The area at the crater is really amazing and looks like something you would expect to see on a sci-fi movie or on a documentary about the moon. In fact, this area is often used by the US research centres to recreate lunar conditions for training purposes and you could easily see why. Combined with being above the cloud level it was a really different experience to what we had seen yesterday at Kipahula despite being in the exact same national park!

We headed straight back into Kihei for some lunch and decided to take the advice of one of the radio commercials we keep hearing. Listening to local radio can give you some ideas of things to see and do but can also get the names of places ingrained into your thinking. When I looked on the GPS for restaurants near our hotel I immediately noticed the name of Pizza Madness, something we’d heard a million adverts for, all of them ridiculously stupid. We decided to eat there and I had this image of a run-down pizza takeaway shack and from the exterior that is what it looked like, too! Inside though it was a nice little restaurant and we were soon tucking into a massive pepperoni pizza!
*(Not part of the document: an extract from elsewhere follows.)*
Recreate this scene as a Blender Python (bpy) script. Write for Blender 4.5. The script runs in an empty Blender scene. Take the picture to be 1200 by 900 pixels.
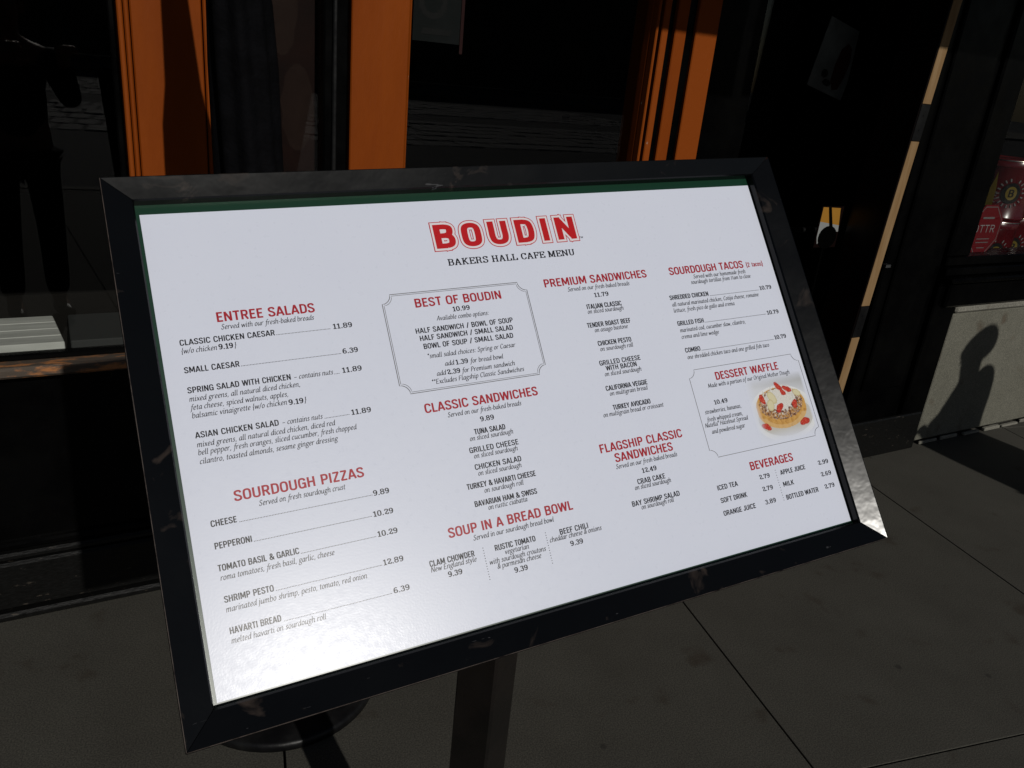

We spent the afternoon lazing around and relaxing and made the most of our leftover pizza and beer from the convenience store to ensure we finished the day nice and laid back, too!

May 15, 2010

We had a bit of a drive around today, heading a bit further north to see the island there. We started off first at the Iao State Park to see the Iao Needle. This is a small hill surrounded by larger ones which just juts up in the middle of the valley. It wasn’t what we were expecting and the walks around the park weren’t much either, with the main circular route taking us about 20 minutes, rather than the hour suggested by the information board in the car park! We were hoping to be able to walk along the valley towards the needle but all you got were long distance views of it. It was a lovely little area and a shame we couldn’t walk around a bit more but by the time we were heading back we bypassed a tour group so it was a good time to leave!

Our next stop was the Ocean Center. The entry was quite expensive and like many aquariums we left a little disappointed in the overall value but at least they had some different things here. We saw hammerhead sharks, an octopus walking around the glass tank, loads of eels (white-mouthed, zebra, dragon), longnose butterflyfish, unicorn fish, white and black tip sharks, eagle rays and a couple of baby turtles. Seeing the hammerheads was great as they were in a tank with decent viewing from both above and underwater. These fish are so weird looking but so cool too – I’d love to see them diving!

From there we drove further north into Laihana where we stopped at the Hard Rock Café for lunch, finally bough a magnet and then walked around the shops, including an old poster shop. This shop had original posters advertising films and all kinds of other products, some of which were over 100 years old.

We continued our drive around Kahana, which was mostly a holiday resort with hotels and large houses lining the ocean drive. We had been looking for the nearby brewery, too, but we couldn’t find it so we headed back to the hotel and had an early night.